Raspberry Pi 5: Hot takes and cooler mistakes

How does the device fare as a daily driver, and is cooling really optional?

We've used a pair of Raspberry Pi 5s as daily drivers and have some hot takes. Some really hot takes.

Why two devices? The first exhibited some mysterious lock-ups as it heated up – we ran it without any cooling solution, so you don't have to – and it was subsequently returned to base for investigation. The second has performed faultlessly.

The Raspberry Pi 5 was announced at the end of September. Unlike previous models, it uses in-house silicon designed by the Raspberry Pi team. It runs substantially faster than earlier iterations and has gained some new features and dropped others.

It also puts out quite a bit of heat if you try running it without a cooling solution, although the official line from Alasdair Allan, head of documentation at Raspberry Pi Trading, is: "Adding cooling is entirely optional."

With the approach of winter in the UK, running a Pi 5 without a cooler might have a certain... appeal for those with central heating issues at home. However, our recommendation for day-to-day productivity tasks remains: if you want to run it without a case, invest in the Active Cooler for a shade under £5 ($6). You don't have to connect the blower, but you probably will.

Raspberry Pi 5 case

Raspberry Pi 5 case

If you want a case from the Raspberry Pi gang, just under £10 ($12) will get you the latest design of the red and white plastic clip-together affair that has been a familiar accessory for Pi users over the years. The fact that this incarnation includes a fan is another hint that the Pi team is taking cooling seriously.

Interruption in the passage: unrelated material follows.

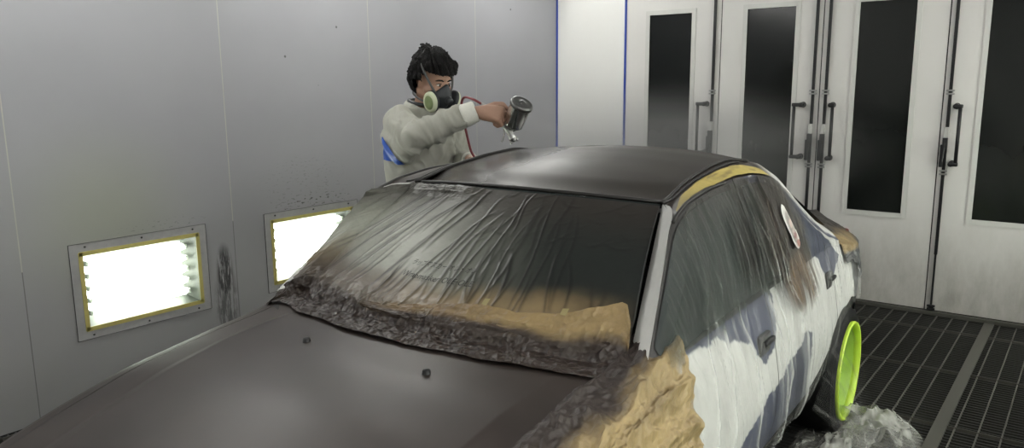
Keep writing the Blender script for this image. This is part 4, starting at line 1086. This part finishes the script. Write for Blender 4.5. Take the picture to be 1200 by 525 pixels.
# coverall
bm = bmesh.new()
che = Sc['che']; V3 = Vector
hull(bm, [(che + V3((-.01, -.115, .05)), (.118, .085, .10)), (che + V3((-.01, .115, .05)), (.118, .085, .10)), (Sc['wai'] + V3((-.02, -.06, .02)), (.128, .125, .08)), (Sc['wai'] + V3((-.02, .06, .02)), (.128, .125, .08))], 3)
hull(bm, [(Sc['wai'] + V3((-.02, 0, .02)), (.128, .18, .08)), (Sc['pel'] + V3((-.01, 0, -.02)), (.135, .185, .10))], 3)
hull(bm, [(Sc['nek'] + V3((-.01, 0, -.055)), (.078, .085, .045)), (Sc['rs'] + V3((0, .02, -.02)), .068), (Sc['ls'] + V3((0, -.02, -.02)), .068)], 3)
# sleeves
limb(bm, Sc['rs'] + V3((0, 0, -.03)), .084, Sc['re'], .075, 3); limb(bm, Sc['re'], .078, Sc['rw'] - (Sc['rw'] - Sc['re']).normalized() * .085, .056, 3)
hull(bm, [(Sc['rs'] + V3((-.02, -.0, -.10)), .085), (Sc['re'] + V3((-.06, 0, -.05)), .06), (che + V3((-.03, -.14, -.06)), .06)], 2)
limb(bm, Sc['ls'] + V3((0, 0, -.02)), .082, Sc['le'], .065, 3); limb(bm, Sc['le'], .065, Sc['lw'] - (Sc['lw'] - Sc['le']).normalized() * .045, .048, 3)
for hp, kn, an in FE:
    limb(bm, hp, .115, kn, .088, 3); limb(bm, kn, .088, an + V3((0, 0, .015)), .072, 3)
# collar ring
for k in range(16):
    a = 2 * PI * k / 16; c0 = Sc['nek'] + V3((.082 * math.cos(a) - .0, .084 * math.sin(a), .010 + .018 * -math.cos(a))); a2 = 2 * PI * (k + 1) / 16
    c1 = Sc['nek'] + V3((.082 * math.cos(a2) - .0, .084 * math.sin(a2), .010 + .018 * -math.cos(a2)))
    hull(bm, [(c0, .014), (c1, .014), (c0 + V3((0, 0, -.05)), .024)], 1)
me = remesh_eval(bm, .008, 6)
# cloth folds
n = len(me.vertices); co = np.empty(n * 3); me.vertices.foreach_get('co', co); co = co.reshape(-1, 3)
no = np.empty(n * 3); me.vertices.foreach_get('normal', no); no = no.reshape(-1, 3)
a0 = np.array(Sc['rs']); a1 = np.array(Sc['re']); a2 = np.array(Sc['rw'])
sArm = (co - a0) @ ((a2 - a0) / np.linalg.norm(a2 - a0)); wgt = sm(.0, .12, sArm)
f1 = ridge(co[:, 1] * 7 + co[:, 2] * 3, co[:, 2] * 3.2 + co[:, 0] * 5, 300, 2)
f2 = ridge(co[:, 0] * 13 + co[:, 2] * 7, co[:, 1] * 12 - co[:, 2] * 5, 310, 2)
f4 = ridge(sArm * 15 + co[:, 2] * 9 + .6 * np.sin(co[:, 1] * 30), co[:, 1] * 6 + co[:, 2] * 3, 340, 2)
f3 = ridge(co[:, 1] * 9 - co[:, 2] * 12, co[:, 0] * 6, 320, 2)
disp = .021 * (np.clip(f4 - .55, 0, 1) ** 1.0 * 2 - .3) * wgt + .030 * (f1 ** 2 - .35) * (1 - wgt) + .015 * (f2 ** 2 - .35) * (1 - .6 * sm(.35, .45, sArm)) + .024 * (f3 ** 2 - .35) * sm(1.35, .95, co[:, 2])
co = co + no * disp[:, None]; me.vertices.foreach_set('co', co.ravel()); me.update()
cov = mesh_to_obj('coverall', me, M['cloth'], person)
bvh = BVHTree.FromPolygons([v_.co.copy() for v_ in me.vertices], [tuple(p.vertices) for p in me.polygons])
# blue patch hugging the back of the right upper arm
P = []; nI, nJ = 16, 18; ok = True
pc_ = V3((.985, -2.985, 1.262)); fwd = -CC; src = pc_ + CC * .5; rt = RI
for i in range(nI):
    row = []
    for j in range(nJ):
        a = i / (nI - 1); b = j / (nJ - 1)
        wl_ = .015 + .095 * b; x = -.046 + a * wl_ * 1.25 - .014 * b; z = .075 - .125 * b - .012 * a * b
        o_ = src + rt * x + V3((0, 0, z)); hit = bvh.ray_cast(o_, fwd)
        row.append((hit[0] - fwd * .014) if hit[0] else (bvh.find_nearest(o_ + fwd * .5)[0] - fwd * .014))
    P.append(row)
P = np.array([[tuple(q) for q in row] for row in P]); grid('blue_patch', P, M['blue'], cov)
# cuffs
for w_, e_, ln, rr in (('rw', 're', .060, .053), ('lw', 'le', .045, .042)):
    d_ = (Sc[w_] - Sc[e_]).normalized(); bm = bmesh.new()
    lathe(bm, [(rr - .004, -.012), (rr + .002, -.008), (rr + .004, .0), (rr + .001, ln * .5), (rr - .001, ln - .006), (rr - .008, ln), (rr - .02, ln - .004)], Matrix.Translation(Sc[w_] - d_ * .052) @ zrot(d_).to_4x4(), 28)
    from_bm('cuff', bm, M['cuff'], cov)
bm = bmesh.new(); tube(bm, [Sc['nek'] + V3((.078 * math.cos(a), .080 * math.sin(a), .034 + .016 * -math.cos(a))) for a in np.linspace(.5, 2 * PI - .5, 20)], .009, 8)
from_bm('collar_trim', bm, M['mask_rubber'], cov)
for hp, kn, an in FE:
    bm = bmesh.new(); hull(bm, [(an + V3((-.02, 0, -.02)), .05), (an + V3((-.03, 0, -.055)), (.045, .042, .034)), (an + V3((.13, 0, -.058)), (.055, .045, .03))], 3); from_bm('boot', bm, M['shoe'], person)

# respirator
rsp = empty('respirator', tuple(h(.09, 0, -.04))); off = Matrix.Translation(-h(.09, 0, -.04))
def rfin(name, bm, mat, parent=rsp):
    bmesh.ops.transform(bm, matrix=off, verts=bm.verts[:]); return from_bm(name, bm, mat, parent)
tag(rsp, 'dark half mask respirator with pale green filters on the painter’s face', 'respirator')
bm = bmesh.new()
hull(bm, [(h(.100, 0, .010), .013), (h(.118, 0, -.030), .021), (h(.105, 0, -.075), .026), (h(.085, .036, -.045), .024), (h(.085, -.036, -.045), .024), (h(.078, .03, -.085), .022), (h(.078, -.03, -.085), .022)], 3)
me = remesh_eval(bm, .004, 3); me.transform(off); mesh_to_obj('face_piece', me, M['mask_rubber'], rsp)
bm = bmesh.new(); cyl(bm, h(.128, 0, -.045), h(.150, 0, -.052), .021, .019, 24); rfin('exhale_valve', bm, M['mask_rubber'])
for sy in (-1, 1):
    c0 = V3((.090, sy * .058, -.066)); dn = V3((.10, sy * .93, -.25)).normalized()
    mt = HM @ Matrix.Translation(c0) @ zrot(dn).to_4x4() @ Matrix.Diagonal((.9, 1.12, 1, 1))
    bm = bmesh.new(); lathe(bm, [(0, -.004), (.040, -.004), (.047, .002), (.0485, .014), (.048, .022), (.043, .028), (.036, .029), (0, .027)], mt, 32); rfin('filter_cartridge', bm, M['filter'])
    bm = bmesh.new(); lathe(bm, [(0, .029), (.012, .0315), (.030, .0312), (.033, .029)], mt, 24); rfin('filter_cap', bm, simple('filter_cap_green', (.22, .28, .13), .6))
    bm = bmesh.new(); lathe(bm, [(0, -.006), (.040, -.006), (.049, 0), (.050, .010), (.049, .012)], mt, 32); rfin('filter_base', bm, M['mask_rubber'])
    bm = bmesh.new()
    tube(bm, crv([h(.092, sy * .045, -.035), h(.066, sy * .070, .005), h(.028, sy * .088, .050), h(-.015, sy * .090, .095), h(-.05, sy * .05, .145)], 20), .006, 6); rfin('strap', bm, M['strap'])
    bm = bmesh.new(); tube(bm, crv([h(.078, sy * .055, -.075), h(.03, sy * .075, -.085), h(-.05, sy * .07, -.075), h(-.09, 0, -.06)], 16), .0055, 6); rfin('strap', bm, M['strap'])

# spray gun
CU = V3((1.715, -2.886, 1.454)); ax = (RI * .36 + UPV * .80 + CC * .46).normalized()
gun = empty('spray_gun', tuple(CU)); tag(gun, 'polished metal spray gun with tilted paint cup in the painter’s hand', 'spray gun')
goff = Matrix.Translation(-CU)
def gfin(name, bm, mat, parent=gun, sh=None):
    bmesh.ops.transform(bm, matrix=Matrix.Scale(1.17, 4) @ goff, verts=bm.verts[:]); o = from_bm(name, bm, mat, parent); autosmooth(o, 40); return o
mt = Matrix.Translation(CU) @ zrot(ax).to_4x4()
bm = bmesh.new(); lathe(bm, [(.008, -.085), (.012, -.070), (.030, -.060), (.040, -.052), (.0435, -.044), (.0435, .048)], mt, 40); cup = gfin('paint_cup', bm, M['chrome'])
bm = bmesh.new(); lathe(bm, [(.044, .040), (.0485, .042), (.049, .052), (.0465, .057), (.040, .060), (.036, .0585), (.012, .062), (.006, .066), (.0, .067)], mt, 40); gfin('cup_lid', bm, simple('scuffed_cup_lid', (.14, .14, .135), .38, .9, var=.3, scale=60))
B0 = CU - ax * .088; bd = (RI * .42 - UPV * .88 + CC * .1).normalized() * .74; hd = (RI * -.62 + UPV * .72 - CC * .25).normalized()
bm = bmesh.new(); cyl(bm, B0 + ax * .012, B0 - ax * .012, .012, .011, 20); hull(bm, [(B0, .014), (B0 + bd * .035, .012), (B0 + hd * .03, .012)], 2)
cyl(bm, B0 + bd * .03, B0 + bd * .045, .015, .015, 24)
gfin('gun_body', bm, M['alu'])
bm = bmesh.new(); cyl(bm, B0 + bd * .044, B0 + bd * .058, .0185, .0165, 24); cyl(bm, B0 + bd * .058, B0 + bd * .066, .008, .006, 16)
sd_ = bd.cross(CC).normalized()
for s in (1, -1): box(bm, B0 + bd * .062 + sd_ * .014 * s, (.007, .008, .012), bev=.002)
gfin('air_cap', bm, M['chrome'])
bm = bmesh.new(); hull(bm, [(B0 + hd * .02, .012), (B0 + hd * .07, .0135), (B0 + hd * .135, .0125)], 2); gfin('grip', bm, M['alu'])
bm = bmesh.new(); tube(bm, crv([B0 + hd * .02 - RI * .01, B0 - RI * .022 - UPV * .012, B0 - RI * .034 - UPV * .045], 10), .0035, 8); gfin('trigger', bm, M['chrome'])
bm = bmesh.new(); kk = B0 + RI * .026 + UPV * .012; cyl(bm, B0 + RI * .008, kk + RI * .012, .006, .006, 16); cyl(bm, kk + RI * .010, kk + RI * .022 + UPV * .004, .009, .009, 20)
gfin('adjust_knob', bm, M['chrome'])
# air hose
He = CU + (B0 + hd * .135 - CU) * 1.17
pts = [He, He + UPV * .012 - RI * .03, V3((1.50, -2.955, 1.525)), V3((1.40, -2.91, 1.53)), V3((1.36, -2.88, 1.47)), V3((1.37, -2.86, 1.36)), V3((1.375, -2.83, 1.26)), V3((1.385, -2.80, 1.20)), V3((1.36, -2.74, 1.05)), V3((1.30, -2.60, .6)), V3((1.2, -2.3, .04)), V3((.9, -1.6, .015)), V3((.6, -.6, .015))]
bm = bmesh.new(); tube(bm, crv(pts, 120), .0062, 8)
hs = from_bm('air_hose', bm, simple('dull_red_rubber_hose', (.20, .035, .045), .5, var=.2)); tag(hs, 'dull red rubber air hose running from the spray gun down through the other hand', 'hose')
bm = bmesh.new(); q = crv(pts, 120); cyl(bm, He - hd * .005, He + UPV * .010 - RI * .025, .008, .008, 14); cyl(bm, q[7], q[12], .0085, .0085, 14); from_bm('hose_coupling', bm, M['alu'], hs)

# ================================================================== LIGHT, MIST, CAMERA
w = bpy.data.worlds.new('w'); SC.world = w; w.use_nodes = True
w.node_tree.nodes['Background'].inputs[0].default_value = (.02, .02, .02, 1); w.node_tree.nodes['Background'].inputs[1].default_value = .5
if True:
    n = NT('paint_mist_volume'); n.t.nodes.clear(); n.out = n.n('ShaderNodeOutputMaterial')
    g = n.n('ShaderNodeTexCoord').outputs['Object']
    ln = n.n('ShaderNodeVectorMath', operation='LENGTH'); n.t.links.new(g, ln.inputs[0])
    fall = n.ramp(ln.outputs['Value'], 1.0, .15)
    no_ = n.noise(1.6, 2, g); d_ = n.math('MULTIPLY', fall, n.math('MULTIPLY', n.ramp(no_, .1, .95), 1.35))
    vs = n.n('ShaderNodeVolumeScatter'); n.t.links.new(d_, vs.inputs['Density']); vs.inputs['Color'].default_value = (.95, .95, .93, 1); vs.inputs['Anisotropy'].default_value = .2
    n.t.links.new(vs.outputs[0], n.out.inputs['Volume'])
    bm = bmesh.new(); ball(bm, (0, 0, 0), 1, 3)
    mo = from_bm('paint_mist', bm, n.m); mo.location = (1.6, -1.25, 1.20); mo.scale = (1.55, 1.0, .46)
    tag(mo, 'thin pale paint mist hanging behind the car roof before the doors', 'mist', kind='stuff')
cam = bpy.data.cameras.new('cam'); co_ = bpy.data.objects.new('camera', cam); COL.objects.link(co_)
f_, p_, r_, y_ = 905.84, math.radians(10.3166), math.radians(-.4836), math.radians(-37.2615)
fw = V3((math.sin(y_) * math.cos(p_), math.cos(y_) * math.cos(p_), -math.sin(p_))); rt0 = V3((math.cos(y_), -math.sin(y_), 0)); up0 = rt0.cross(fw)
R_ = rt0 * math.cos(r_) + up0 * math.sin(r_); U_ = -rt0 * math.sin(r_) + up0 * math.cos(r_)
mt = Matrix((R_, U_, -fw)).transposed().to_4x4(); mt.translation = V3((3.9502, -5.8723, 1.6)); co_.matrix_world = mt
cam.sensor_fit = 'HORIZONTAL'; cam.sensor_width = 36; cam.lens = f_ * 36 / 1200; cam.clip_start = .02
SC.camera = co_
SC.view_settings.view_transform = 'Standard'; SC.view_settings.look = 'None'; SC.view_settings.exposure = 0
SC.cycles.max_bounces = 8; SC.cycles.transparent_max_bounces = 16; SC.cycles.volume_bounces = 0
SC.cycles.use_denoising = True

The Pi 5 case is a neat bit of design. The old case worked well until the Pi started getting warm under load – we're looking at you, Pi 4 – yet the new one features better ventilation and, of course, a built-in fan.

As before, the case clips together and, despite the fan's connection to the Pi, the hardware remains accessible. The GPIO pins are available, and a HAT can be accommodated using a header extender or spacer.

The clear plastic panel in which the fan is mounted can also be removed if needed – useful for replacing a moving part – and the fan is of the variable speed variety. It is relatively quiet when active, although we found the blower on the Active Cooler still softer. It does, however, produce an audible hum when running.

Load up the Pi – we used stress – and the fan ramps up accordingly as the temperature rises. As the RPM increases, so does the noise. In our testing with the Pi 5 case, we found the fan would spin up when the temperature reached 50°C (122°F) – using Chromium for some productivity work, for example – but at a relatively benign 1,250 RPM.

Increase the workload, and the fan noise swiftly becomes noticeable. A few minutes of stress sent the temperature beyond 65 degrees and the speed of the fan ramping up. Drop the workload, and the fan spins down simultaneously.

We ran the Pi 5 without a cooler, with a passive cooler, and with a fan for a few weeks as a daily driver. Aside from the odd lock-ups we encountered with our first unit when running without any cooling solution – our second unit has had no such issues – the Pi 5 is a very usable device.

Even when CPU throttling began kicking in at around 80°C (176°F) – with no cooling solution attached – performance remained perfectly acceptable for day-to-day productivity work. A passive cooler meant the Pi 5 took longer to reach its thermal limits. Using a fan – or blower – kept the temperature to around 65°C (149°F) regardless of workload.

As for the issues we encountered with our first unit, Raspberry Pi CEO Eben Upton told The Register: "This is the first time, across our internal testing and a pretty broad beta, that we've seen someone lock up a unit in this way."

We're special like that.

The Raspberry Pi team has since given the device a thorough workout, and although no gremlins have made themselves known, there is always the possibility of a firmware update should anything crop up as the hardware hits the channel.

Upton said: "Like all modern products, I'm sure we'll be updating the firmware for a long time. We are still updating the firmware for Raspberry Pi 1."

Overall, the case is a well-designed accessory for the Pi 5, and the fan is both an acknowledgment and a lesson learned from the Pi 4 that, yes, it can get a bit hot. While the official line is that cooling is optional, our experience is that it is a good idea.

Particularly if you're going to throw the odd heavy workload its way.